— Start —

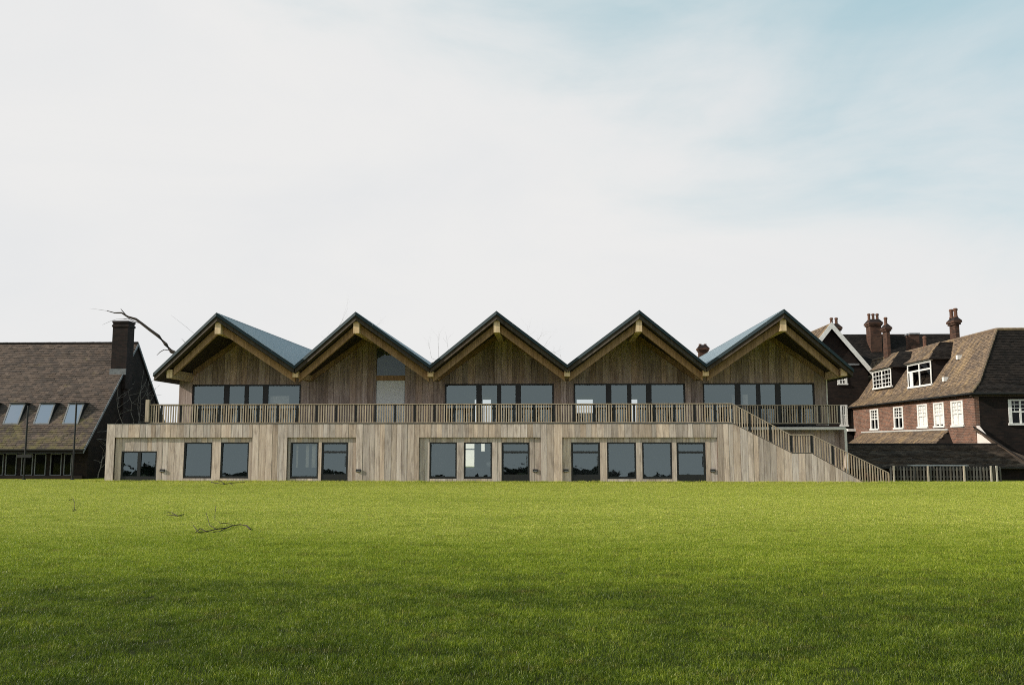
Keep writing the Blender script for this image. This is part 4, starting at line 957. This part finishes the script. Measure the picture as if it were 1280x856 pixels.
def lawn(name, pts, tiles, label_z=0):
    me = bpy.data.meshes.new(name); me.from_pydata(pts, [], []); o = bpy.data.objects.new(name, me); COL.objects.link(o); o['kind'] = 'stuff'
    col = bpy.data.collections.new(name + '_tiles')
    for t in tiles: col.objects.link(t)
    ng = bpy.data.node_groups.new(name, 'GeometryNodeTree')
    ng.interface.new_socket('Geometry', in_out='INPUT', socket_type='NodeSocketGeometry'); ng.interface.new_socket('Geometry', in_out='OUTPUT', socket_type='NodeSocketGeometry')
    N = ng.nodes; gi, go = N.new('NodeGroupInput'), N.new('NodeGroupOutput'); ip = N.new('GeometryNodeInstanceOnPoints'); ci = N.new('GeometryNodeCollectionInfo'); rv = N.new('FunctionNodeRandomValue'); rs = N.new('FunctionNodeRandomValue')
    ci.inputs['Collection'].default_value = col; ci.inputs['Separate Children'].default_value = True; ci.inputs['Reset Children'].default_value = True
    rv.data_type = 'FLOAT_VECTOR'; rv.inputs[0].default_value = (0, 0, 0); rv.inputs[1].default_value = (0, 0, 6.283)
    rs.data_type = 'FLOAT'; rs.inputs[2].default_value = .85; rs.inputs[3].default_value = 1.2
    ip.inputs['Pick Instance'].default_value = True
    K = ng.links.new
    K(gi.outputs[0], ip.inputs['Points']); K(ci.outputs[0], ip.inputs['Instance']); K(rv.outputs[0], ip.inputs['Rotation']); K(rs.outputs[1], ip.inputs['Scale']); K(ip.outputs[0], go.inputs[0])
    md = o.modifiers.new('blades', 'NODES'); md.node_group = ng; return o
near, far = [], []
y = 3.5
while y < 53.2:
    x = -.62 * y * 1.05 - 5
    while x < .56 * y + 6:
        q = (x + random.uniform(-.15, .15), y + random.uniform(-.15, .15), 0)
        if not (y > 50.35 and -26.8 < x < 19.6): (near if y < 24 else far).append(q)
        x += .9
    y += .9
lawn('near_grass', near, [tile_mesh('tuft_patch', 5200, .016, .050, .0042, 10 + i) for i in range(4)])
lawn('far_grass', far, [tile_mesh('far_patch', 4500, .018, .038, .006, 20 + i) for i in range(4)])

edge = []
x = -27
while x < 20:
    edge.append((x, 50.62 + random.uniform(-.06, .06), 0)); x += .3
def wall_edge():
    t = tile_mesh('edge_tuft', 500, .05, .13, .012, 31); m = t.data
    m.transform(Matrix.Diagonal((.32, .32, 1, 1))); return t
lawn('edge_grass', edge, [wall_edge()])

— End —

Every line of the data should be copied as it stands, without the images.

## SOLUTION TO THE PROBLEM
Keep writing the Blender script for this image. This is part 4, starting at line 957. This part finishes the script. Measure the picture as if it were 1280x856 pixels.
def lawn(name, pts, tiles, label_z=0):
    me = bpy.data.meshes.new(name); me.from_pydata(pts, [], []); o = bpy.data.objects.new(name, me); COL.objects.link(o); o['kind'] = 'stuff'
    col = bpy.data.collections.new(name + '_tiles')
    for t in tiles: col.objects.link(t)
    ng = bpy.data.node_groups.new(name, 'GeometryNodeTree')
    ng.interface.new_socket('Geometry', in_out='INPUT', socket_type='NodeSocketGeometry'); ng.interface.new_socket('Geometry', in_out='OUTPUT', socket_type='NodeSocketGeometry')
    N = ng.nodes; gi, go = N.new('NodeGroupInput'), N.new('NodeGroupOutput'); ip = N.new('GeometryNodeInstanceOnPoints'); ci = N.new('GeometryNodeCollectionInfo'); rv = N.new('FunctionNodeRandomValue'); rs = N.new('FunctionNodeRandomValue')
    ci.inputs['Collection'].default_value = col; ci.inputs['Separate Children'].default_value = True; ci.inputs['Reset Children'].default_value = True
    rv.data_type = 'FLOAT_VECTOR'; rv.inputs[0].default_value = (0, 0, 0); rv.inputs[1].default_value = (0, 0, 6.283)
    rs.data_type = 'FLOAT'; rs.inputs[2].default_value = .85; rs.inputs[3].default_value = 1.2
    ip.inputs['Pick Instance'].default_value = True
    K = ng.links.new
    K(gi.outputs[0], ip.inputs['Points']); K(ci.outputs[0], ip.inputs['Instance']); K(rv.outputs[0], ip.inputs['Rotation']); K(rs.outputs[1], ip.inputs['Scale']); K(ip.outputs[0], go.inputs[0])
    md = o.modifiers.new('blades', 'NODES'); md.node_group = ng; return o
near, far = [], []
y = 3.5
while y < 53.2:
    x = -.62 * y * 1.05 - 5
    while x < .56 * y + 6:
        q = (x + random.uniform(-.15, .15), y + random.uniform(-.15, .15), 0)
        if not (y > 50.35 and -26.8 < x < 19.6): (near if y < 24 else far).append(q)
        x += .9
    y += .9
lawn('near_grass', near, [tile_mesh('tuft_patch', 5200, .016, .050, .0042, 10 + i) for i in range(4)])
lawn('far_grass', far, [tile_mesh('far_patch', 4500, .018, .038, .006, 20 + i) for i in range(4)])

edge = []
x = -27
while x < 20:
    edge.append((x, 50.62 + random.uniform(-.06, .06), 0)); x += .3
def wall_edge():
    t = tile_mesh('edge_tuft', 500, .05, .13, .012, 31); m = t.data
    m.transform(Matrix.Diagonal((.32, .32, 1, 1))); return t
lawn('edge_grass', edge, [wall_edge()])